Postage increases come and go. Of late, more often than they used to, it seems. Those of us who watch the cost of a first class stamp go up three or four cents every year or so often overlook the increases that are hidden, the increases in the cost of mailing things.

Like everybody else who watches first class stamp prices, I didn't pay too much attention to the postage increases of July of 2002. Until I mailed an order.

Suddenly the orders which had been costing $3.50 or $4.00 to ship were costing over $5.00. No joke.

When I first started Whiskey Creek Stamps, I had a sliding scale for postage. Most of the stampers ordering from me accepted the $3.50 minimum postage and handling even when ordering one stamp made the postage almost as much as the stamp.

Then came the mega postage increase of July of 2002 and it became almost impossible to send a mounted stamp for even $3.50. Crazy, you say! Indeed!

The Pitfalls of Charging Actual Postage

I then began trying to charge customers the actual postage for shipping an order, offering to go with either parcel post, which takes up to two weeks, or first class or priority mail. That was, alas, no solution. First class mail is only ten or twenty cents less than priority, and if the package is over a pound, it can't be mailed first class but must go priority. If the package is fat -- bulging out the sides of the Priority flat mailer -- forget the lowest rate no matter what it weighs.

The cruelest cut of all? Priority, which used to be more or less the same rate throughout the United States, suddenly became zoned like the other brand. Mailed beyond a state or two, there was no longer a $3.50 rate, period.

I have decided to return to the sliding scale postage system.

As my catalogs increased in size, so did the postage rate. What used to cost me $.98 now costs me $1.27. Some of the catalogs outside of the United States cost me $4.00 to send. But I believe in the importance of free catalogs. With me, it's a matter of principal. Since I've transitioned into full time writing, I am no longer able to produce these catalogs and keep up with the demand for them. At 4500 catalogs later, I am still committed in principal to free catalogs.

What I hadn't counted on, though, was the Post Office's increasing concern about what you sent out of the country after 9/11. I now had to make a customs declaration even to send a catalog to Canada. Printed matter, something that could well go for media rate. Suddenly a customs commodity.

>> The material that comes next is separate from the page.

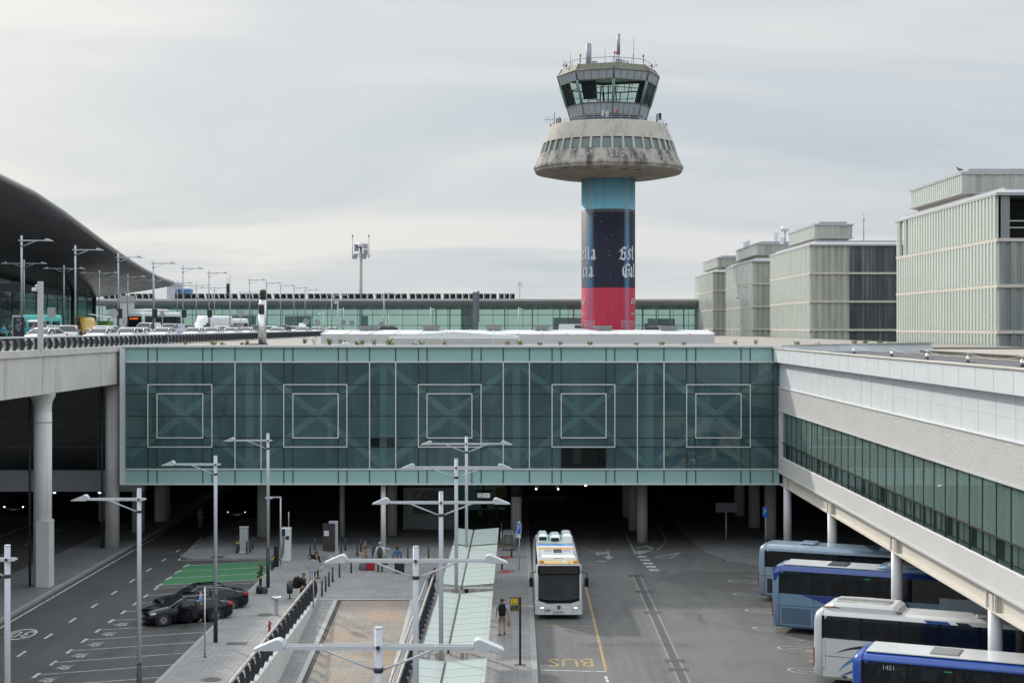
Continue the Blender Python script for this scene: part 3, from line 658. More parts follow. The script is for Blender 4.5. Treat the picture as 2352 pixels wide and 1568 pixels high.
g = MB(); g.box(WX-.06,WX+.3,WY1-.9,WY1-.05,6.5,9.56); kid(g, 'end_panel', M_corr, wg)
# window strip: every pane a part
pw = 1.72; y = WY1-1.0; first = None
while y-pw > WY0:
    if first is None:
        g = MB(); g.quad((0,pw,1.0),(0,.05,1.0),(0,.05,3.06),(0,pw,3.06)); first = g.build('window', G_wing, wg)
        g = MB(); g.quad((0,pw,0),(0,.05,0),(0,.05,.93),(0,pw,.93)); g.build('lower_pane', glass('wing_lower_glass', (.78,.88,.85), (.05,.08,.075), see=.82, wave=.1), first)
        g = MB(); g.box(-.03,.04,0,.05,0,3.06); mu = g.build('mullion', M_blk, first)
        g = MB(); g.box(-.05,.05,0.0,pw,.93,1.0); tr_ = g.build('transom', M_blk, first); o = first
    else:
        o = copy_tree(first, wg)
    o.location = (WX+.05-wg.location.x, y-pw-wg.location.y, 6.5); y -= pw
g = MB(); y = WY0; random.seed(3)
while y < WY1-2:
    wdt = random.choice((.55,.62,.7)); g.box(18.32,18.40,y,y+wdt,6.52,9.55); y += .86 if random.random() < .8 else 1.72
kid(g, 'interior_blind', mat('pale_blind', (.66,.71,.69), .8, var=.1), wg)
g = MB(); g.box(18.1,29,WY0,WY1,6.1,6.45); g.box(18.1,29,WY0,WY1,9.7,9.9); kid(g, 'floor', mat('wing_floor', (.16,.16,.15), .7), wg)
g = MB(); g.box(22.5,22.7,WY0,WY1,6.45,9.7); kid(g, 'interior_wall', mat('wing_interior', (.2,.25,.24), .8, var=.3, vs=.5), wg)
g = MB(); g.box(18.5,36,WY0,WY1+2,5.0,5.4); kid(g, 'soffit', M_underc, wg)
# steel edge beam and bolted brackets, columns
g = MB(); g.box(WX+.25,WX+.33,WY0,WY1+1,4.62,5.4); g.box(WX+.0,WX+.6,WY0,WY1+1,4.56,4.62); kid(g, 'edge_beam', M_beam, wg)
cp = [(1808,103.1),(1911.7,88.45),(2059,73.4),(2284.5,58.3),(2600,43.2),(2700,28.1)]
M_colw = mat('column_white', (.62,.62,.63), .45, var=.05, vs=.7, streak=(.5,.47,.43), sk=(2,2,.2), sl=(.62,.85))
for px, Y in cp:
    g = MB(); g.cyl((18.08,Y,0),(18.08,Y,4.58),.265,n=20); kid(g, 'column', M_colw, wg)
    for dy in (-.55,.55):
        g = MB(); g.box(WX+.02,WX+.245,Y+dy-.05,Y+dy+.05,4.63,5.38); bk = kid(g, 'bracket', M_beam, wg)
        g = MB()
        for k in range(6): 
            g.cyl((WX+.13,Y+dy-.075,4.72+.11*k),(WX+.13,Y+dy+.075,4.72+.11*k),.03,n=6)
        kid(g, 'bolt', mat('rusty_bolt', (.3,.24,.17), .8), bk)
    g = MB(); g.box(WX+.04,WX+.24,Y-.22,Y+.22,4.63,5.2); kid(g, 'bracket', M_beam, wg)
# roof
g = MB(); g.box(17.75,36,WY0,WY1+4,13.2,13.6); kid(g, 'roof', M_roofd, wg)
g = MB(); g.box(24.8,31.5,WY0,95,13.6,13.86); kid(g, 'roof_upstand', M_ledge, wg)
g = MB(); g.box(24.6,31.7,WY0,95.2,13.86,13.9); kid(g, 'upstand_cap', mat('upstand_cap', (.33,.29,.25), .8, var=.15, vs=.6), wg)
g = MB(); g.loft([[(17.9,105.02,13.61),(17.9,105.32,13.61),(17.9,105.32,14.02),(17.9,105.02,14.02)],[(26.5,98.7,13.61),(26.7,99.0,13.61),(26.7,99.0,14.26),(26.5,98.7,14.26)]]); kid(g, 'parapet', M_white, wg)
g = MB(); g.loft([[(17.9,104.96,14.02),(17.9,105.4,14.02),(17.9,105.4,14.07),(17.9,104.96,14.07)],[(26.4,98.6,14.26),(26.8,99.1,14.26),(26.8,99.1,14.31),(26.4,98.6,14.31)]]); kid(g, 'parapet_cap', M_ledge, wg)
g = MB(); g.box(20.2,23.6,101.0,101.8,13.6,13.72); kid(g, 'cable_tray', M_pole, wg)
# lifeline anchors and wire
anc = None; AY = [97.0,87.2,79.7,72.5,64.7]
for i, Y in enumerate(AY):
    lab = ORD[i]+' steel lifeline anchor from the bridge on the dark wing roof'
    if anc is None:
        anc = thing('lifeline_anchor', lab, 'roof anchor', (21.2,Y,13.6), 0, 'lifeline anchors on the wing roof')
        g = MB(); g.box(-.32,.32,-.32,.32,0,.025); g.build('base_plate', M_dark, anc)
        g = MB(); g.cyl((0,0,.02),(0,0,.3),.085,.075,12); g.cyl((0,0,.3),(0,0,.36),.06,.03,12); g.build('post', M_steel, anc)
        g = MB(); g.cyl((0,0,.36),(0,0,.46),.02,n=8); g.sphere((0,0,.48),.035); g.build('eye', M_steel, anc)
    else: again(anc, lab, (21.2,Y,13.6))
g = MB(); pts = []
for a, b in zip(AY+[58.0], (AY+[58.0])[1:]):
    for k in range(8): u = k/8; pts.append((21.2, a+(b-a)*u, 14.06-.22*math.sin(math.pi*u)))
g.tube(pts, .012, 5); tag(g.build('lifeline_wire', M_steel), 'slack steel wire strung between the lifeline anchors', 'wire')

# ==== glazed car park blocks on the right ==========================================================
def ribs(mb, a, b, z0, z1, axis, c, out, period=.86, depth=.26):
    n = max(2, round((b-a)/period)); p = (b-a)/n; pts = []
    for i in range(n):
        s_ = a+i*p
        pts += [(s_, 0), (s_+.06*p, depth), (s_+.60*p, depth), (s_+.66*p, 0)]
    pts.append((b,0))
    vs_ = []
    for u, d in pts:
        for z in (z0, z1):
            vs_.append((c+out*d, u, z) if axis == 'y' else (u, c+out*d, z))
    mb.add(vs_, [(2*i,2*i+2,2*i+3,2*i+1) for i in range(len(pts)-1)], False)
M_zinc = mat('zinc_edge', (.40,.41,.42), .5, metal=.1, var=.1, vs=.5)
def block(name_lab, X0, Y0, Y1, wdt, pent, darkfrom=None, openings=False):
    b_ = thing('car_park_block', name_lab, 'building', (X0,Y0,0), 0, 'glazed car park blocks behind the wing')
    top = 25.1; st = 3.4; lv = [top-st*i for i in range(1,8)]
    zs = [top]+[z for z in lv if z > -1]
    X1 = X0+wdt
    dk = darkfrom if darkfrom else X1
    for i in range(len(zs)-1):
        z1, z0 = zs[i]-.12, zs[i+1]+.12
        if i > 4: break
        g = MB(); ya = Y0
        if openings and i == 0:
            ribs(g, Y0+.2, Y1-4.3, z0, z1, 'y', X0, -1); ribs(g, Y1-3.7, Y1-2.6, z0, z1, 'y', X0, -1); ribs(g, Y1-1.4, Y1, z0, z1, 'y', X0, -1)
        else: ribs(g, Y0, Y1, z0, z1, 'y', X0, -1)
        kid(g, 'glass_wall', M_chan, b_)
        g = MB()
        if not (openings and i == 0): ribs(g, X0, dk, z0, z1, 'x', Y0, -1, .8, .12)
        else:
            for k in range(5): g.box(X0+.1+2.2*k,X0+.75+2.2*k,Y0-.05,Y0,z0,z1)
        kid(g, 'glass_wall', M_chan2 if not openings else M_midg, b_)
        if darkfrom:
            g = MB(); ribs(g, dk, X1, z0, z1, 'x', Y0, -1, .7, .05); kid(g, 'dark_glass_wall', M_navyg, b_)
        g = MB(); zl = zs[i+1]
        g.box(X0-.24,X0+.2,Y0-.24,Y1,zl-.12,zl+.12); g.box(X0+.2,X1,Y0-.22,Y0+.2,zl-.12,zl+.12); kid(g, 'ledge', M_ledge, b_)
    if openings:
        g = MB(); g.box(X0+.4,X1,Y0+.3,Y1-.2,-1,zs[1]-.1); g.box(X0+1.5,X1,Y0+4,Y1-.2,zs[1],top-.2); kid(g, 'core', M_inter, b_)
        g = MB()
        for z in (22.6,23.1): g.box(X0+.6,X1,Y0+.5,Y0+.58,z,z+.08)
        for k in range(4): g.box(X0+2.4+3*k,X0+2.7+3*k,Y0+1.0,Y0+1.3,zs[1],top)
        kid(g, 'inner_rail', M_steel, b_)
    else:
        g = MB(); g.box(X0+.15,X1,Y0+.15,Y1-.1,-1,top-.1); kid(g, 'core', M_inter, b_)
    g = MB()
    g.loft([[(X0-.3,Y0-.3,top-.12),(X1,Y0-.3,top-.12),(X1,Y1+.3,top-.12),(X0-.3,Y1+.3,top-.12)],[(X0-.3,Y0-.3,top+.1),(X1,Y0-.3,top+.1),(X1,Y1+.3,top+.1),(X0-.3,Y1+.3,top+.04)],[(X0+.55,Y0+.55,top+.4),(X1-.5,Y0+.55,top+.4),(X1-.5,Y1-.5,top+.4),(X0+.55,Y1-.5,top+.4)],[(X0+.55,Y0+.55,top+.55),(X1-.5,Y0+.55,top+.55),(X1-.5,Y1-.5,top+.55),(X0+.55,Y1-.5,top+.55)]])
    kid(g, 'roof', M_zinc, b_)
    xa, xb, ya, yb = pent; za, zb = top+1.05, top+2.75
    g = MB(); g.loft([[(xa+.6,ya+.6,top+.6),(xb-.5,ya+.6,top+.6),(xb-.5,yb-.5,top+.6),(xa+.6,yb-.5,top+.6)],[(xa+.5,ya+.5,za-.15),(xb-.4,ya+.5,za-.15),(xb-.4,yb-.4,za-.15),(xa+.5,yb-.4,za-.15)],[(xa,ya,za),(xb,ya,za),(xb,yb,za),(xa,yb,za)]]); ph = kid(g, 'penthouse_base', M_ledge, b_)
    g = MB(); ribs(g, ya, yb, za+.15, zb-.12, 'y', xa, -1, .62, .08); kid(g, 'penthouse_wall', M_chan, b_)
    g = MB(); ribs(g, xa, xb, za+.15, zb-.12, 'x', ya, -1, .7, .05); kid(g, 'penthouse_wall', M_chan2, b_)
    g = MB(); g.box(xa-.12,xb+.12,ya-.12,yb+.1,za,za+.15); g.box(xa-.14,xb+.14,ya-.14,yb+.1,zb-.12,zb+.1); g.box(xa+.7,xb-.5,ya+.7,yb-.4,zb+.1,zb+.42); g.box(xa+.03,xb-.03,ya+.03,yb-.05,za+.15,zb-.12); kid(g, 'penthouse_roof', M_zinc, b_)
    return b_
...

So, my postage life was definitely eating up more of my time than it merited, not to mention the money when I underestimated the weight and zone. Yes, there's an online U.S. Post Office page to calculate weights and postage, but when the package is near the cut-off weight, it's very difficult to get it to the post office and get the parcel mailed before it's absorbed enough humidity to land in the heavier rate category. Believe me, even the chocolate-laden hand of a toddler can bump these packages into the higher postage rate.

Stripped Down Packaging

I have even tried to cut down the cost of postage by stripping the manufacturer's packaging from those few stamping accessories I handle. I trust my customers realize when they receive a bare heat gun in the mail, it's not because I bought it at a yard sale. The manufacturer's packaging can add a dollar to the cost of sending it out.

Before I started handling embossing powders, I wondered why other vendors were shipping their orders out in double plastic bags. Ah, foolish woman! Now I know. The containers, at least for the bulk detail embossing powder I sell, create bulky packages requiring higher postage rates even if the containers didn't weigh half a pound to begin with.

Back to a Fixed Postage and Handling Fee

It's time to go back to the sliding scale for shipping and handling. If a package suddenly shifts to the heavier rate, I have the flexibility to send the package any way I can to keep it under the postage and handling fee.

The new shipping and handling rates?

Most items in my catalog have a shipping and handling charge, except for my plates. I am still willing to pay the priority rate on them because I can still place them nicely flat into a priority mail envelope.